La croyance, c'est un point de départ de la psychologie... et de l'informatique. On parle de Programmation Neuro-Linguistique (PNL), une discipline dans laquelle les responsables de promotion investissent massivement pour la formation de leurs employés chargé de vendre des produits.
C'est justement ce que les pionniers de la cybernétique et de l'Ecole de Palo Alto ont démontré par leurs recherches dans les années 1950 à 1970. Voilà pourquoi la citoyenneté numérique est un enjeu central de société.

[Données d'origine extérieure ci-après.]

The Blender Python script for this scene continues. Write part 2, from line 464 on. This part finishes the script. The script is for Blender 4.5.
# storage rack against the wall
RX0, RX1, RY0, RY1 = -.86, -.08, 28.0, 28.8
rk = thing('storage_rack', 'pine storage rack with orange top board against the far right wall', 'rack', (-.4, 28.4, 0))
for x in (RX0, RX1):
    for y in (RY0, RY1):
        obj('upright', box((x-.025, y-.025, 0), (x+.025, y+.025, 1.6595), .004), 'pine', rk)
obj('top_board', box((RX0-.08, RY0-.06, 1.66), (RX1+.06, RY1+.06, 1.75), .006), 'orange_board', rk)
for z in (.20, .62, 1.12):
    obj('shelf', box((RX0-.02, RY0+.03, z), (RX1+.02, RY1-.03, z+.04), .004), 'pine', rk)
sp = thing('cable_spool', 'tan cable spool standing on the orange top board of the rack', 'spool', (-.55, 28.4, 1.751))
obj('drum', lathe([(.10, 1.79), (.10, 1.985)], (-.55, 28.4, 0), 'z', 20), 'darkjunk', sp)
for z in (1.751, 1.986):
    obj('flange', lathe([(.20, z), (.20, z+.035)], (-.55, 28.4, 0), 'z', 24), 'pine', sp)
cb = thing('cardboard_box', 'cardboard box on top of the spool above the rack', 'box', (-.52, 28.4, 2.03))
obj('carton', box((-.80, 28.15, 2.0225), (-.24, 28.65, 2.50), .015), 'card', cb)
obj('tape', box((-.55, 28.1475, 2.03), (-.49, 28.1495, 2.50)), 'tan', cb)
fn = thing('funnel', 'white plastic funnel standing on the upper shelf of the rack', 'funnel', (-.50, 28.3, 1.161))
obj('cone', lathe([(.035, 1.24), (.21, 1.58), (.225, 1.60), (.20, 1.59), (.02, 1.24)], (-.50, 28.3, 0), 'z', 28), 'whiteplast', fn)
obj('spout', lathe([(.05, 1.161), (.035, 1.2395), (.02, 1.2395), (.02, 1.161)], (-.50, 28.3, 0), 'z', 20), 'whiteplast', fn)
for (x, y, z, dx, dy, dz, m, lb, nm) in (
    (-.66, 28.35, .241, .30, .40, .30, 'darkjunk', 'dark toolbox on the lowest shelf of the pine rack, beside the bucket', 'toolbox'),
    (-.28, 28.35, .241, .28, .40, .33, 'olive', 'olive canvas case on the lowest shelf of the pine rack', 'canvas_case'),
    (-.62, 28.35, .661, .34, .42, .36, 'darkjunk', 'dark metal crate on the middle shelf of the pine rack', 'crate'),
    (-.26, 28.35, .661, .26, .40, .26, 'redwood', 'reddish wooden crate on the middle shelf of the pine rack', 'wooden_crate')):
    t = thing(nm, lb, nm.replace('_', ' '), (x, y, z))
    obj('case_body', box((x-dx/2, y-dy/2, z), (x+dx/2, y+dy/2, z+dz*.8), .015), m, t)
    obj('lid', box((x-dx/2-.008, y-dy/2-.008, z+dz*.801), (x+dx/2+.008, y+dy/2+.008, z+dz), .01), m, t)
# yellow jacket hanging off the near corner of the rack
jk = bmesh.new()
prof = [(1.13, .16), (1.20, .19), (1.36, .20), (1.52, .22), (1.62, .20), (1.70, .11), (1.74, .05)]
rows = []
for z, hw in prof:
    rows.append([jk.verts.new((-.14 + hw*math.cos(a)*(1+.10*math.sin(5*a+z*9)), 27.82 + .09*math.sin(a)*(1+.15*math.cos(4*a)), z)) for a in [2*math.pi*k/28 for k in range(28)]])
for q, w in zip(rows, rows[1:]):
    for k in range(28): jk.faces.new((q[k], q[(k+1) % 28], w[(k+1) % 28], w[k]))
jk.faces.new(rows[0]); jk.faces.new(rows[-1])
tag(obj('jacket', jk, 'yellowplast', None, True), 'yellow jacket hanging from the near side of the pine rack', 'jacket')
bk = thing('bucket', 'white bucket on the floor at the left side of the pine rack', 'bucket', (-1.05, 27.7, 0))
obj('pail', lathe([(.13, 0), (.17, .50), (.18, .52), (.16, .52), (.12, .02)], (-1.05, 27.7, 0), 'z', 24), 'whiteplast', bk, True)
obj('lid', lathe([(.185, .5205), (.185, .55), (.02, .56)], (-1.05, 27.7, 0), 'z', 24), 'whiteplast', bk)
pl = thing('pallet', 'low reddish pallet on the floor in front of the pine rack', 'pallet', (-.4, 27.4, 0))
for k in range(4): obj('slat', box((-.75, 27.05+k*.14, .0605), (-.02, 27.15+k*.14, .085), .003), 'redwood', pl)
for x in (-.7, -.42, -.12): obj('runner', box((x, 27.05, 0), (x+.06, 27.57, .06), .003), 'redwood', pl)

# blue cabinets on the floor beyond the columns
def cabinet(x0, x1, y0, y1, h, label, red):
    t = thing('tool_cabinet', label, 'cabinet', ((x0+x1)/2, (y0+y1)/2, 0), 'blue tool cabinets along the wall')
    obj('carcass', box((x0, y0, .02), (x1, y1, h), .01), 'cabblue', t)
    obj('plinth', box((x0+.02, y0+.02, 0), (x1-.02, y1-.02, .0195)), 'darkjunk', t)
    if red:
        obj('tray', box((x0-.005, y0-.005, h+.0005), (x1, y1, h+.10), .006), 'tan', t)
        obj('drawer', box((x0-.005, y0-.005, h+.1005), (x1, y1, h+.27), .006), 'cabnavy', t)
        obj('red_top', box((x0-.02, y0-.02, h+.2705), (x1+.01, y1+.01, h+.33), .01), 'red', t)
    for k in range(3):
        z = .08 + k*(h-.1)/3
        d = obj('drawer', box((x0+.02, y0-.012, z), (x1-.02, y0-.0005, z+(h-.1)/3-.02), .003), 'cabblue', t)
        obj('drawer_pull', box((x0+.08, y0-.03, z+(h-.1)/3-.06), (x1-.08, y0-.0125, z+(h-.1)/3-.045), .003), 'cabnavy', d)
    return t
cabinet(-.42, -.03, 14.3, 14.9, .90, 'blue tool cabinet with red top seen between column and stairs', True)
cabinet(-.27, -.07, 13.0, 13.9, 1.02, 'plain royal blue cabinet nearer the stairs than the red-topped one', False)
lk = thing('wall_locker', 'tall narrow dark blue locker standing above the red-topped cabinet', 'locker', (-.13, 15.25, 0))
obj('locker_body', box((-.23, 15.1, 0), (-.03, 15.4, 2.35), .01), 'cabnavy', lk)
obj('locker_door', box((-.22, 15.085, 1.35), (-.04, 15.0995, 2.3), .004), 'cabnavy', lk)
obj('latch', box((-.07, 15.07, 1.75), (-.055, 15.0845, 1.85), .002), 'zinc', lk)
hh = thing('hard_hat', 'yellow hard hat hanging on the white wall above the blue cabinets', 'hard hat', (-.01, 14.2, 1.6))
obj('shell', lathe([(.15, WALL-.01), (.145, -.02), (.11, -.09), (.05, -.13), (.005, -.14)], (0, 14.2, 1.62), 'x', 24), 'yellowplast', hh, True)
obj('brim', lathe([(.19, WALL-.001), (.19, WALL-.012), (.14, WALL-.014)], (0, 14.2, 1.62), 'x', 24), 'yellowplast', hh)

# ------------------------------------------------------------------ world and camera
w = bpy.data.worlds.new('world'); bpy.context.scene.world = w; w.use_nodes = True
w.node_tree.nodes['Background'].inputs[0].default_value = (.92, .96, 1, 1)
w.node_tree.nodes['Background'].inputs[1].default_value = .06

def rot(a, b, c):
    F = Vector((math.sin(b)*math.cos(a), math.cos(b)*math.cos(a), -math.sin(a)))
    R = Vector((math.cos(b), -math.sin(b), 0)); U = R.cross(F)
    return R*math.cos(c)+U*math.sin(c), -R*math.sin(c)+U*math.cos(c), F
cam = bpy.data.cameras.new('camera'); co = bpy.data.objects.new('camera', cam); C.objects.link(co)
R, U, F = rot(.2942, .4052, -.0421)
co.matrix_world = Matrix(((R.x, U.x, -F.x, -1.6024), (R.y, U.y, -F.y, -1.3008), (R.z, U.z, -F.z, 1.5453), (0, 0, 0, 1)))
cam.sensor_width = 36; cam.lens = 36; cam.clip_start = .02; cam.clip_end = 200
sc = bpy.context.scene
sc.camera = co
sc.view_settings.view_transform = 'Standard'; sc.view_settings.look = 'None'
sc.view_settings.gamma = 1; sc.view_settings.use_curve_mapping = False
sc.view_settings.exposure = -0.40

L’immatériel « numérique, électronique » permet de contrôler le matériel physique, les mouvements d’objets et de personnes. C’est un changement fondamental de situation pour l’humanité. Un changement en vertu duquel tout projet, bon ou moins bon, peut être déployé plus vite et plus largement que jamais. Un citoyen désireux d'être actif au sein de la nouvelle société globalisée doit nécessairement prendre ce changement en considération. Or il est paradoxalement difficile d’être un citoyen actif dans de telles conditions : depuis qu’il est contrôlé par l’immatériel, le monde s'est complexifié. Les navires sont plus nombreux que les capitaines.
Encadré : Imprimantes 3D
Illustration de la nouvelle complexité : l'essor des imprimantes 3D. Ces imprimantes ne transposent plus une information de l'écran au papier, comme les imprimantes traditionnelles, mais produisent des objets matériels. Certaines de ces machines sont même capables de produire elles-même les pièces qui les composent. Elles ouvrent ainsi les portes d'un monde où l'opposition matériel versus immatériel n'a plus de sens. La multiplication de tels équipements donnerait certainement lieu, en effet, à une mutation qui verrait tout un chacun s'improviser producteur de biens matériels. Comme c'est le cas dans l'économie numérique, on passerait d'une économie de la rareté à une économie de l'abondance[1] [2].